* Task instructions *
Locate the string "starting" in the records below. Copy every line where it occurs.

==== Given information ====

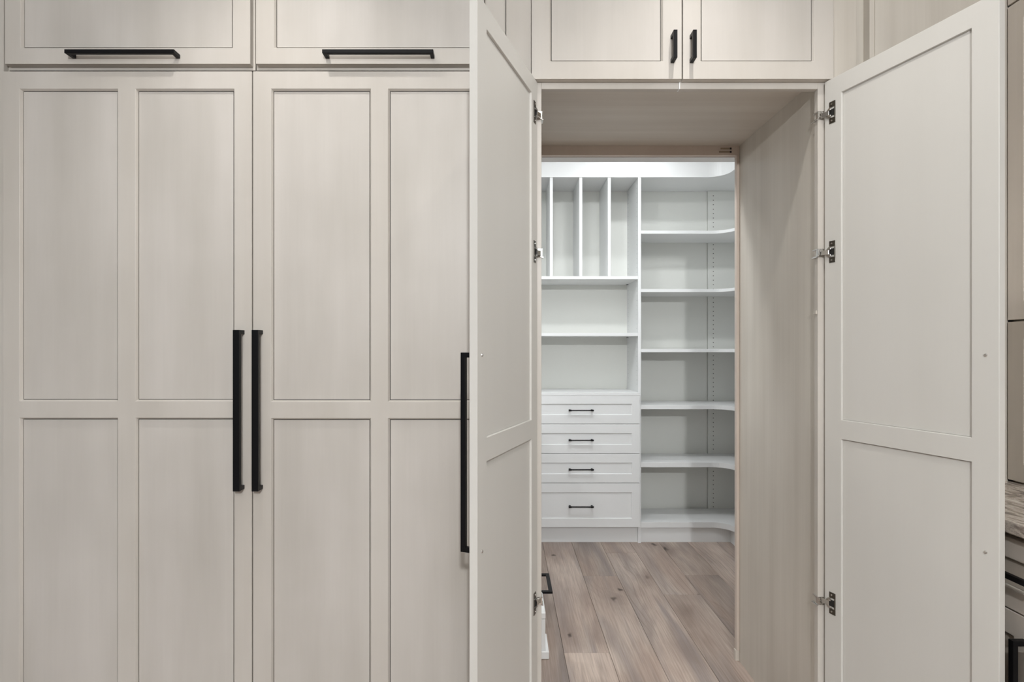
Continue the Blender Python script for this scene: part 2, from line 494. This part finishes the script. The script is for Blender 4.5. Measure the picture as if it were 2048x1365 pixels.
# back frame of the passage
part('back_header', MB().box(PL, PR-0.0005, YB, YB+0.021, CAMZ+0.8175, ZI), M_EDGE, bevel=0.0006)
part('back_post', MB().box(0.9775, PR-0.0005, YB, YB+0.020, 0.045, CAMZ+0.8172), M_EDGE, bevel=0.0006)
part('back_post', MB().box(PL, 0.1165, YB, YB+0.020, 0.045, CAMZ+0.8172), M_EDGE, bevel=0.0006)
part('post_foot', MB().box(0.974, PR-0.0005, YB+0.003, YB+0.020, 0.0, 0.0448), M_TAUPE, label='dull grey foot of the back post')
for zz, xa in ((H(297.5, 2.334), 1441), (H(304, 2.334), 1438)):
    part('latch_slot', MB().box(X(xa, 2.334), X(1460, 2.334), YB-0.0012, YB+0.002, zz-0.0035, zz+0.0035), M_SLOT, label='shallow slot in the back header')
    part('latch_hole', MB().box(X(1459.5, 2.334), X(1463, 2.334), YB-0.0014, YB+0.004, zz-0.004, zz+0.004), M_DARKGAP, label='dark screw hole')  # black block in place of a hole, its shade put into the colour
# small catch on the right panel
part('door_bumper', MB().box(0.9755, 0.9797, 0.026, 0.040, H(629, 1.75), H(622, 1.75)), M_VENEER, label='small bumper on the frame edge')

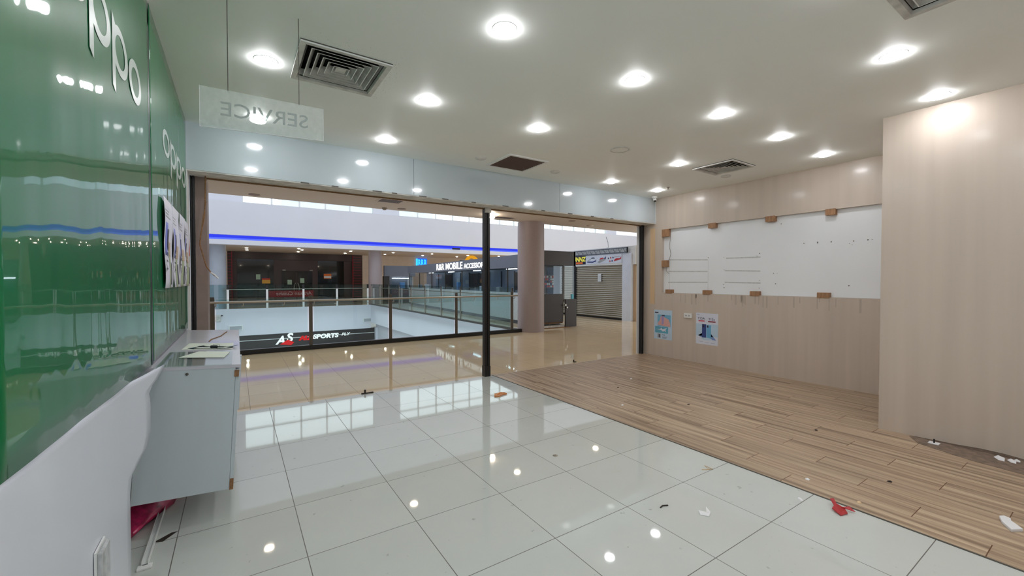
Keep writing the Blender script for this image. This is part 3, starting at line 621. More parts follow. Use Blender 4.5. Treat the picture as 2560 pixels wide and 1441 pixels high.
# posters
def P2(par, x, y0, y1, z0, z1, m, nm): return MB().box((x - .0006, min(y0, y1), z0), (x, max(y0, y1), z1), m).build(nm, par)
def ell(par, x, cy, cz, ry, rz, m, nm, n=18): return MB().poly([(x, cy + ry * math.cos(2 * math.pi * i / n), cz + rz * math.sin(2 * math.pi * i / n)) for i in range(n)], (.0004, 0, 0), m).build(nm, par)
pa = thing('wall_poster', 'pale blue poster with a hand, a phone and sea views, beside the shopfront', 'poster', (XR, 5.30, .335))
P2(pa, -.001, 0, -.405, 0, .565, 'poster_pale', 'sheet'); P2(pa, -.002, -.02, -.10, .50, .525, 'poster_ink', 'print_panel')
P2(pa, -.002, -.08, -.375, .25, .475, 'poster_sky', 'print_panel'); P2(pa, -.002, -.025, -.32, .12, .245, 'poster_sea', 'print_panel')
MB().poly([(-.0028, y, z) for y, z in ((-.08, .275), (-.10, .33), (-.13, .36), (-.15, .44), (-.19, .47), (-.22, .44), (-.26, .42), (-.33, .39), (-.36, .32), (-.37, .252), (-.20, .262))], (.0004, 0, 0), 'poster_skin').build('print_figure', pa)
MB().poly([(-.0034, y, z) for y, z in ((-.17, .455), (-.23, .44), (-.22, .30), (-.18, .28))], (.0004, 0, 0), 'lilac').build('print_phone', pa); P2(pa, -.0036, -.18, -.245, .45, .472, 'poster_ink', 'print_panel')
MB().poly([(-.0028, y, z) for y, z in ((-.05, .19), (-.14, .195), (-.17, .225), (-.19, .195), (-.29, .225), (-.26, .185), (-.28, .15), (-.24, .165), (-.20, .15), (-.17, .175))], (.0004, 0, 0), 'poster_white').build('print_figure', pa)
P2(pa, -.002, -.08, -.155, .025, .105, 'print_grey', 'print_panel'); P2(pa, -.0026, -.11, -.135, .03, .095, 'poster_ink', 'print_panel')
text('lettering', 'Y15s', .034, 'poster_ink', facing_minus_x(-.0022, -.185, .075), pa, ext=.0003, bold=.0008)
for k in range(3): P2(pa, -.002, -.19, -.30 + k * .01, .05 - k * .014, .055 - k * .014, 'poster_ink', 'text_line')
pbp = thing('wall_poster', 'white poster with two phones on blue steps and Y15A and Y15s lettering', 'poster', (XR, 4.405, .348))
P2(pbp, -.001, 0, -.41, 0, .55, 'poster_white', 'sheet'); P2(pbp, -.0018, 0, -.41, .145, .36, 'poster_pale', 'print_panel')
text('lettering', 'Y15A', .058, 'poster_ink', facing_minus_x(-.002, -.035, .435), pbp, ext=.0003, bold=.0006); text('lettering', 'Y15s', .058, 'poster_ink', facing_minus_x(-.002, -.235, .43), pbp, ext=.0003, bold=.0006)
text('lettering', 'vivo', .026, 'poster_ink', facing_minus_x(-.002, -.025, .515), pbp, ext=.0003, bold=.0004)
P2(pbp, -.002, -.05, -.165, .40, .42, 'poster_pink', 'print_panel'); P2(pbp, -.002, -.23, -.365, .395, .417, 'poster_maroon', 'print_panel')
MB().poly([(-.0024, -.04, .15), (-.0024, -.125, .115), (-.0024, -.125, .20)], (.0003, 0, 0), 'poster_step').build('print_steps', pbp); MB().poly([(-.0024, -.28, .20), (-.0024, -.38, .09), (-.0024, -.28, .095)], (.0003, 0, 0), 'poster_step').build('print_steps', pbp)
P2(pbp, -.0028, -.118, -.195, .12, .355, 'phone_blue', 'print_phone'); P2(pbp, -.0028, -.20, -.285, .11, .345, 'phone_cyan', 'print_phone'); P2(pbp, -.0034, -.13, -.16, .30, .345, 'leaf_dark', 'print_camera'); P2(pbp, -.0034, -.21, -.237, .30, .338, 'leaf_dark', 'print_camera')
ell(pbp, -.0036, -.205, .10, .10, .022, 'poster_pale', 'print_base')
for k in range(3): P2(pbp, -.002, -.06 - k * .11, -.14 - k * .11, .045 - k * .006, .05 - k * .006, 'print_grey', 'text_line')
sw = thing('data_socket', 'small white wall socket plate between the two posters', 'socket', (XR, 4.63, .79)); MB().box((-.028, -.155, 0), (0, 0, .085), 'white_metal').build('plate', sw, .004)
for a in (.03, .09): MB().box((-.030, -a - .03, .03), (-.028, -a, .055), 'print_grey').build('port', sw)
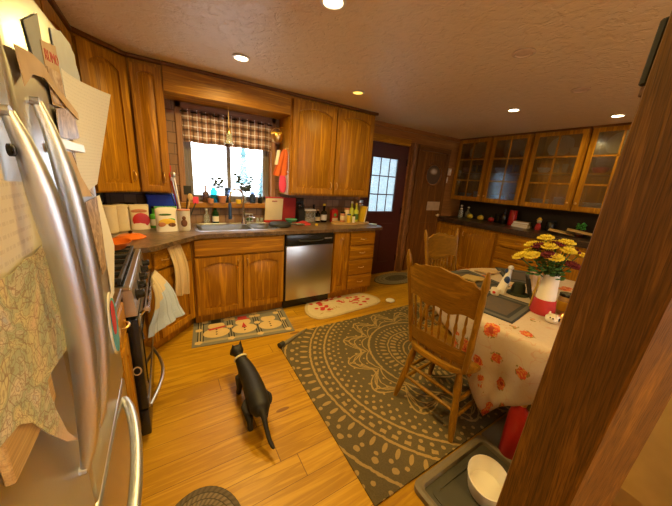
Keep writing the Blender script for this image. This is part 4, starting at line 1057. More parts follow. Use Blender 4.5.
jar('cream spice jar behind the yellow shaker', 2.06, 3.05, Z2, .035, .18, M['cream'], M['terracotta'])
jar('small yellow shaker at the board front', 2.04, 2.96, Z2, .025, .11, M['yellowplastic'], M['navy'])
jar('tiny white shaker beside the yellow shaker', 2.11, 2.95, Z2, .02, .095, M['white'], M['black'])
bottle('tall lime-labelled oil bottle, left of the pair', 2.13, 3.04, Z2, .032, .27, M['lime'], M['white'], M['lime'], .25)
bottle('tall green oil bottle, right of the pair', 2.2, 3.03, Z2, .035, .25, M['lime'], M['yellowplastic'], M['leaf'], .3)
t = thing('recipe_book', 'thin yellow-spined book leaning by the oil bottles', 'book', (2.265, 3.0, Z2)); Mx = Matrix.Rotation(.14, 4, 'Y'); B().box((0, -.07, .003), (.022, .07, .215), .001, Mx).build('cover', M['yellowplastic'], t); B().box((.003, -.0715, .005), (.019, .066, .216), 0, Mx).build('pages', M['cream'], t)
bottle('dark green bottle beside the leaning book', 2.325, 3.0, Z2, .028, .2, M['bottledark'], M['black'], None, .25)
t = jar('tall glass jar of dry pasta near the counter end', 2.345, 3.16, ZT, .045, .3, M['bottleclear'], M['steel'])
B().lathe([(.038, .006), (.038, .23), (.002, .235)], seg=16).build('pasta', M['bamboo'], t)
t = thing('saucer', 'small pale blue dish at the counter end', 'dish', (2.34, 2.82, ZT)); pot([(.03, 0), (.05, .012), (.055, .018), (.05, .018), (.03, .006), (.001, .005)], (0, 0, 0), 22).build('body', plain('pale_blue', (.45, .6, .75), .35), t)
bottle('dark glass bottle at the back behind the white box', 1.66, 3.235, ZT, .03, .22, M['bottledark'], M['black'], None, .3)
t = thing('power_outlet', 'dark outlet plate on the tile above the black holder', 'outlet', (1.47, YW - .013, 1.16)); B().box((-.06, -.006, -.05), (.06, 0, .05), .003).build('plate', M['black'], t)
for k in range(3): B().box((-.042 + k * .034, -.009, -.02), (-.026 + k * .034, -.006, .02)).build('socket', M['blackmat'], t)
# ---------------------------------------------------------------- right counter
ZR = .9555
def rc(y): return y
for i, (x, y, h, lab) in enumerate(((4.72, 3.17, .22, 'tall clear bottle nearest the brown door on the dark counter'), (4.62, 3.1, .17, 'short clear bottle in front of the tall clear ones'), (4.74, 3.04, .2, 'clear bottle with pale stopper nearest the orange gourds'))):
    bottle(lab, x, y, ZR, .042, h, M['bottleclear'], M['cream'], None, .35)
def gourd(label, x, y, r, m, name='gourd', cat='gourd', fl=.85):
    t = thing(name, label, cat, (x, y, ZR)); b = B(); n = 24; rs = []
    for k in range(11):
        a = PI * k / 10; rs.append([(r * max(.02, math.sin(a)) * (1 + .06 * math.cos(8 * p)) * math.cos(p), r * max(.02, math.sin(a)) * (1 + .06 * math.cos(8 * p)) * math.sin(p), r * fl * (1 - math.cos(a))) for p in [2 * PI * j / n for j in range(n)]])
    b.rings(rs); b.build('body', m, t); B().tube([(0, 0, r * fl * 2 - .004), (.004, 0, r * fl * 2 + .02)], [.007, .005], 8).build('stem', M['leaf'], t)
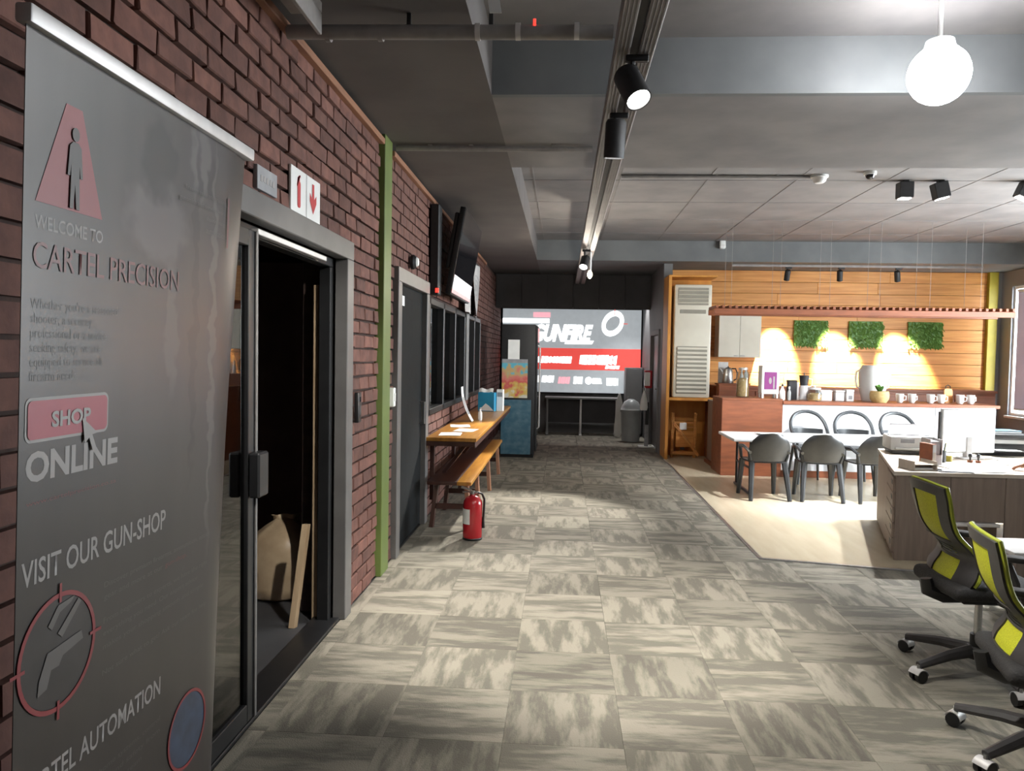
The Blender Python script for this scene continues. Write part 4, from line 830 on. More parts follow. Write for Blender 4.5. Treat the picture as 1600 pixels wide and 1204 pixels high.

====

* Solved exercise *
Keep writing the Blender script for this image. This is part 3, starting at line 621. More parts follow. Use Blender 4.5. Treat the picture as 2560 pixels wide and 1441 pixels high.
Keep writing the Blender script for this image. This is part 4, starting at line 1057. More parts follow. Use Blender 4.5.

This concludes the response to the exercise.